Strangely, the movie isn’t quite as gripping in its midsection; the nature of the school and its smiling, friendly, low-key abusiveness (embodied by John Gallagher Jr. in a sad flipside to his Short Term 12 performance) means stalling some narrative momentum as the characters squirm between a rock and a hard place. But the movie remains funny and heartfelt, and Akhavan really sticks the hell out of the landing; the movie ends with a couple of scenes that play out with the kind of grace and open-ended confidence I associate with David Gordon Green or Andrea Arnold. Appropriate Behavior felt autobiographical in both its specificity and its limitations; Miseducation feels informed by Akhavan’s experiences as a bisexual woman while widening her view. Not every good indie movie should be treated as an audition for big-budget studio pictures, but I have a feeling that Akhavan could acquit herself well in that realm.
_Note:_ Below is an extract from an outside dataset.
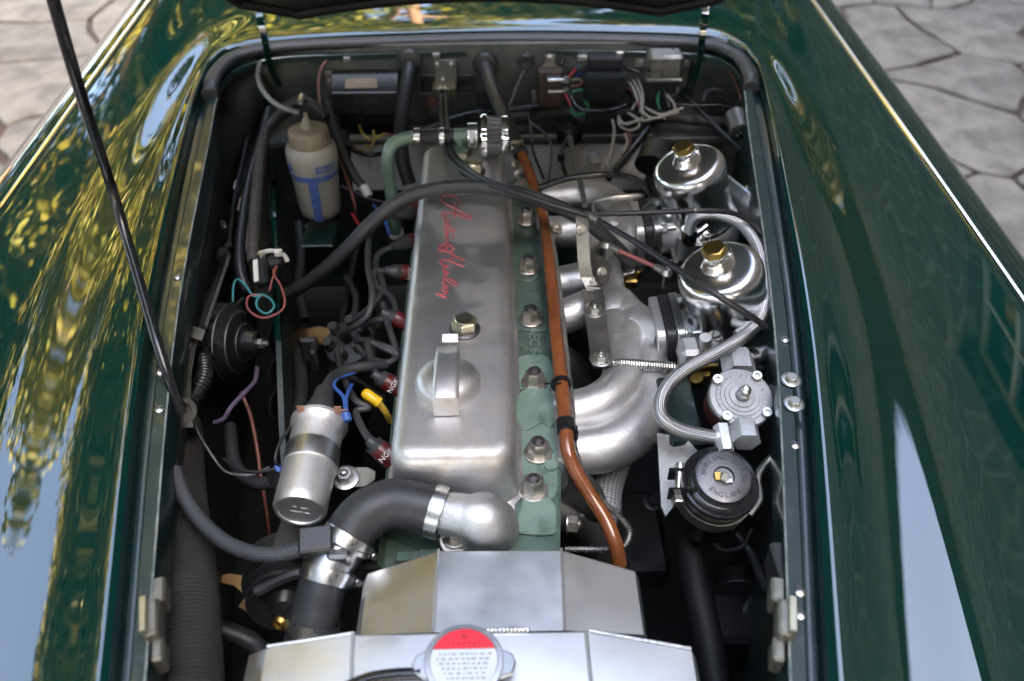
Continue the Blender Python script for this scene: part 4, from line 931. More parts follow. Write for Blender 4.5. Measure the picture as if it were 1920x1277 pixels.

Teenage sexuality also figures into the flat-out best movie I saw at Tribeca this year, as yet without U.S. distribution: Slut in a Good Way, a French-Canadian delight about a trio of teenage girls working at a big-box toy store, flirting and/or sleeping with the young male employees. Director Sophie Lorain is an actress and filmmaker in Quebec whose previous feature Heat Wave (her first) didn’t come out in this country. Hopefully, someone will snap up Slut in a Good Way, because despite its small scale, it plays well on a big screen. Lorain shoots in soft black-and-white and blocks her young cast beautifully. Instead of relying on back-and-forth cuts to power her dialogue scenes (and the movie, like so many sex comedies, is more talk than action), Lorain prefers to pan and pivot her camera as the characters move in and out of frame, physically following the flow of conversation. It’s the kind of staging that must be maddeningly difficult at times, yet doesn’t feel robotic or overly poised in execution—just light on its feet, like a musical. (Amusingly, a couple of dance-centric scenes are shot more static, getting laughs from the characters’ positions in the frame.) The dialogue from screenwriter Catherine Léger zings without zingers, and the young performers are all wonderfully endearing. Though Slut in a Good Way touches upon gendered double standards and is more sex-positive than not, it’s not especially au courant. It might seem slight, if it weren’t also an announcement of a major talent. And credit due: This movie premiered at Tribeca, not Sundance or NYFF. At the moment, that alone doesn’t seem like enough to achieve escape velocity from the festival circuit. But if Tribeca works to keep its newfound status as the American film festival with greatest number of female directors, that could change.